- **Aim**: Find the lines below that contain the word "from" and count them. Only the number should be given.

- **Provided records**:
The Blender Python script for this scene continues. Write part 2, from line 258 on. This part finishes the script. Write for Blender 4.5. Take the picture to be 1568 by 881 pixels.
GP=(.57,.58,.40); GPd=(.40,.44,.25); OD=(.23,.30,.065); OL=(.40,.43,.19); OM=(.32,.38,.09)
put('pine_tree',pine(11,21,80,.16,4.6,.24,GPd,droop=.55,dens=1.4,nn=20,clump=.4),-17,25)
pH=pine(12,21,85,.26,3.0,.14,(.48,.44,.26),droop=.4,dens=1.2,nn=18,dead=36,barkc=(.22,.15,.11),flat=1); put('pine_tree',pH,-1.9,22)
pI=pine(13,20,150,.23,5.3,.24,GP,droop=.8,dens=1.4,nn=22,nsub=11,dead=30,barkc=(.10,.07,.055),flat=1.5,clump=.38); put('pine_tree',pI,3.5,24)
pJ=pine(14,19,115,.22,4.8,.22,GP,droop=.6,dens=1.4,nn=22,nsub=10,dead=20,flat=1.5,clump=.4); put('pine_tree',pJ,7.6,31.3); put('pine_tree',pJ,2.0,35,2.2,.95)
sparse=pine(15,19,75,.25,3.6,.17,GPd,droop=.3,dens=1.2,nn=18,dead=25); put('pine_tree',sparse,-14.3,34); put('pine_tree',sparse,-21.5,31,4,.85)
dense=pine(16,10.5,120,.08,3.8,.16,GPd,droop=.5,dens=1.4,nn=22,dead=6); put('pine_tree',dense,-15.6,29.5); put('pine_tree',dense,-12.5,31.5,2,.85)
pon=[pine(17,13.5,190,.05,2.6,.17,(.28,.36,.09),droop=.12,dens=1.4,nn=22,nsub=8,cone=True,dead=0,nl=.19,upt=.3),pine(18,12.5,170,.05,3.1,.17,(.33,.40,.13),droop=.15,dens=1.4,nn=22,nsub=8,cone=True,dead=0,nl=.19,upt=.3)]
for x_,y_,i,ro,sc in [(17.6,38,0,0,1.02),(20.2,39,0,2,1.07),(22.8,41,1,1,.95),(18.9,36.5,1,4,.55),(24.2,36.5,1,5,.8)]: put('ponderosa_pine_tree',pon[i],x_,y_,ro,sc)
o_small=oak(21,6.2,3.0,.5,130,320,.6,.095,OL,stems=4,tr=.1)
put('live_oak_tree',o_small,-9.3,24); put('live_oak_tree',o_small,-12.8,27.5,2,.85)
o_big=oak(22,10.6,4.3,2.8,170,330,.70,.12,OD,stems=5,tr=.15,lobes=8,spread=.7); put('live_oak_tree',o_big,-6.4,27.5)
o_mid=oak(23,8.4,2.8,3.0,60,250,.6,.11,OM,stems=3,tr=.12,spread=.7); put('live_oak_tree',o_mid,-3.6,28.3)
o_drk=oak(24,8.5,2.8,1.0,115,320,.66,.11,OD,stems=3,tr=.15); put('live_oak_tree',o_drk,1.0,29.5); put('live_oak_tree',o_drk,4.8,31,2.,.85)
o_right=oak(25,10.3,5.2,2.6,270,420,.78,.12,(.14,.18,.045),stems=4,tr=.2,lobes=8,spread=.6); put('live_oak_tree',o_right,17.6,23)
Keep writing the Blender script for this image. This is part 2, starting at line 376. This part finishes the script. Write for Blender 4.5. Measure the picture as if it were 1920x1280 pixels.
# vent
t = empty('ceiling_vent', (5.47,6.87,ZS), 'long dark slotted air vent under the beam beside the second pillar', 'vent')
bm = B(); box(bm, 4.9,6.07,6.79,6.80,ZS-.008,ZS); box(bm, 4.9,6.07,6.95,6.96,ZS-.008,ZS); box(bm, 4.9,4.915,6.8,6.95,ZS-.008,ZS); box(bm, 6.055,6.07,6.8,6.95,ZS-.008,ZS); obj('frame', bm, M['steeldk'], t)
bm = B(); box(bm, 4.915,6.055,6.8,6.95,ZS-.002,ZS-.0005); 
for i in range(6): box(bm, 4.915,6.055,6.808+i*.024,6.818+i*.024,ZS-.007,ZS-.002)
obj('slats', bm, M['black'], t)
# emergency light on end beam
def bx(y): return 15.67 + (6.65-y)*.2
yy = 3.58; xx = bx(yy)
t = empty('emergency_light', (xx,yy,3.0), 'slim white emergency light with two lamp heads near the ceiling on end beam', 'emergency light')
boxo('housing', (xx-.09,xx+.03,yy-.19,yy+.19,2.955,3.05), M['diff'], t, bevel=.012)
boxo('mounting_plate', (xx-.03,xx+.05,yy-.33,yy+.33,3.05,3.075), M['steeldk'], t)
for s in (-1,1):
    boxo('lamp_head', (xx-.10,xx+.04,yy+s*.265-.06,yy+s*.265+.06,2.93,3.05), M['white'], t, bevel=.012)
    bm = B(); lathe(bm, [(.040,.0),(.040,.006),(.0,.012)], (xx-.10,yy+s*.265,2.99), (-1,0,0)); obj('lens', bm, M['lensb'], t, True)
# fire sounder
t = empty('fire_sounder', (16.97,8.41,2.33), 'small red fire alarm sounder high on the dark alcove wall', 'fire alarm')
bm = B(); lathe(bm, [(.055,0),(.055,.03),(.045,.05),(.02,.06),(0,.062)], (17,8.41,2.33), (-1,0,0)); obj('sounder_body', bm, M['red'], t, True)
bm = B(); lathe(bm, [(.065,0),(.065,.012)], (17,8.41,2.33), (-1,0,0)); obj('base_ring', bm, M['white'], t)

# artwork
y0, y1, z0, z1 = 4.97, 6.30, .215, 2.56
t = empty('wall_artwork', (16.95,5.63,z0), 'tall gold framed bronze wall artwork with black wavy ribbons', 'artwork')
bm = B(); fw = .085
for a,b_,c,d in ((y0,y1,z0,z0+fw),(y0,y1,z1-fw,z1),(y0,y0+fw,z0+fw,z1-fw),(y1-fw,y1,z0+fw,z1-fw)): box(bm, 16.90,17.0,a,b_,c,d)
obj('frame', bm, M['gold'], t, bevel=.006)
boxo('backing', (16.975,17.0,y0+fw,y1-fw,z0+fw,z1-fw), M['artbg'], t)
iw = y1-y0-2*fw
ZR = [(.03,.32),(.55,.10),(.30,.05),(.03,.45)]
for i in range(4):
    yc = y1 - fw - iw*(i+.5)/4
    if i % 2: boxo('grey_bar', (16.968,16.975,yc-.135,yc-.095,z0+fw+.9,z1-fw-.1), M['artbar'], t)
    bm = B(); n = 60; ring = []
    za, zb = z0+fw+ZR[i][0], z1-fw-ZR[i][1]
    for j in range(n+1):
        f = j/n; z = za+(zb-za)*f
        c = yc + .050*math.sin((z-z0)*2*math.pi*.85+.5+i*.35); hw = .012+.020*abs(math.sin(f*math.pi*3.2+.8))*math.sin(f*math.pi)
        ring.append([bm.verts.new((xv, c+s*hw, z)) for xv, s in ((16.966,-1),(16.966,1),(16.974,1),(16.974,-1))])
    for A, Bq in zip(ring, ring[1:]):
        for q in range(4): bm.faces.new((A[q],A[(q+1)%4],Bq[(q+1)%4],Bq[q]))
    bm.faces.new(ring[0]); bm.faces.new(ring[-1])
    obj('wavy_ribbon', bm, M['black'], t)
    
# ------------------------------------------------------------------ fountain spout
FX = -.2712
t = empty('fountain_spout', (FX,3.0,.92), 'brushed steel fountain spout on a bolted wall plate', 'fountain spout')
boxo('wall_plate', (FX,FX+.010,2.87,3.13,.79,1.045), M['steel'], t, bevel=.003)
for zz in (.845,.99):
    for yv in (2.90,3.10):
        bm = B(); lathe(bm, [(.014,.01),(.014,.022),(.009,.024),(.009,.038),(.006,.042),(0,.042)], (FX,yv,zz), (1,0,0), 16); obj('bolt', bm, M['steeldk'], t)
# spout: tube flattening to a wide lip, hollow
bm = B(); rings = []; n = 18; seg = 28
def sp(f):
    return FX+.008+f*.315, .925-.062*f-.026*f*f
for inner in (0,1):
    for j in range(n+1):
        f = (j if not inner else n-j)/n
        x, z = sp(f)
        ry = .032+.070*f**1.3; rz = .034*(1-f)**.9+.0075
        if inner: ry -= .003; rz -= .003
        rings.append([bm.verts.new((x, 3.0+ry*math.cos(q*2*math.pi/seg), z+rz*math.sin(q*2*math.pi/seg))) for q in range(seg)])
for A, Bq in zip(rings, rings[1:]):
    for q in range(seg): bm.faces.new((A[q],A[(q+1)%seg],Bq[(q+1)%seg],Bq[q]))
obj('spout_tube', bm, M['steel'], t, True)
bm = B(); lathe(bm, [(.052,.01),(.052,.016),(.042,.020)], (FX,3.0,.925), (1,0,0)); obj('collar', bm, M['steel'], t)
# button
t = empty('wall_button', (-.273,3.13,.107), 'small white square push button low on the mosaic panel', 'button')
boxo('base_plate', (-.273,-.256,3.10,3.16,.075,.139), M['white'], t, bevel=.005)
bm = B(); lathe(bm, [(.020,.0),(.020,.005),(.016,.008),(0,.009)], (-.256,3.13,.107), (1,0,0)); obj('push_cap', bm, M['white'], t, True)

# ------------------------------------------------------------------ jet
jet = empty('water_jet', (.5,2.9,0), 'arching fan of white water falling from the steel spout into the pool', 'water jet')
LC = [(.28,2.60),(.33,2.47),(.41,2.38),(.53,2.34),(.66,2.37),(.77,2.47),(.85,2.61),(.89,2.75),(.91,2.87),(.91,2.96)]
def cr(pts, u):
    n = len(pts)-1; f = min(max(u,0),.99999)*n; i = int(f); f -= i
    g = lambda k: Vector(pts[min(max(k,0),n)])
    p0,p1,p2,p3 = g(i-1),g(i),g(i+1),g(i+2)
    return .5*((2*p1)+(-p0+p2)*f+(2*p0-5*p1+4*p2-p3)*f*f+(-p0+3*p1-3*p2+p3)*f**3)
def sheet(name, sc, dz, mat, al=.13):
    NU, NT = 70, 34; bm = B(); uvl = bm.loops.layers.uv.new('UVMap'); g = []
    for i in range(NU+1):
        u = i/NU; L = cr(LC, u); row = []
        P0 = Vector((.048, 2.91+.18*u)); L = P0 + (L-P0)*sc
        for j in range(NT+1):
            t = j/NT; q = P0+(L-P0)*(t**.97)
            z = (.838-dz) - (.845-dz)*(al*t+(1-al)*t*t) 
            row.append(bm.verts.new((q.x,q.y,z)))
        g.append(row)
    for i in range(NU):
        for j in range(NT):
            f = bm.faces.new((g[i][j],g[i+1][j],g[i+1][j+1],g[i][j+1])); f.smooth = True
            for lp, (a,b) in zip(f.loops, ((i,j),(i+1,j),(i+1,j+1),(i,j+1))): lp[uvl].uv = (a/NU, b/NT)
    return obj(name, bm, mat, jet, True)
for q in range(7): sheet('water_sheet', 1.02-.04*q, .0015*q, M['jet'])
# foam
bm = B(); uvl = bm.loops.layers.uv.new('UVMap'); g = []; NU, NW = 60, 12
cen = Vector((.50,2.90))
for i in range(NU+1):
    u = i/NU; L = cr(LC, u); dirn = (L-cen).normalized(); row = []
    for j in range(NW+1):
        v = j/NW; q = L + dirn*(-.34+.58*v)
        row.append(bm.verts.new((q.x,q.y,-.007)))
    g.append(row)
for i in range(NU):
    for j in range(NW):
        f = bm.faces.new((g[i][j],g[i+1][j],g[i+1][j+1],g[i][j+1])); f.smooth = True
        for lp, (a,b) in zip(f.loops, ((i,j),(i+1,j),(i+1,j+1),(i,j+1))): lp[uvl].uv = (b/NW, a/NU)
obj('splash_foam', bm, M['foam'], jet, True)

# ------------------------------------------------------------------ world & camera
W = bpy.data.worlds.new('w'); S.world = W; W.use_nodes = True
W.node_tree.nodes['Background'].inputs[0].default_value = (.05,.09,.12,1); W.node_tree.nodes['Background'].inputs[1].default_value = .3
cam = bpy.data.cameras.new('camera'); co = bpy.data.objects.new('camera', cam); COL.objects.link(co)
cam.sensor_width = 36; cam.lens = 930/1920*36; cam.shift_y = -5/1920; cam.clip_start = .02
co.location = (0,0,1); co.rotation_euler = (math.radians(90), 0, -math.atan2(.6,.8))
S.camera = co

- **Answer for the task**: 2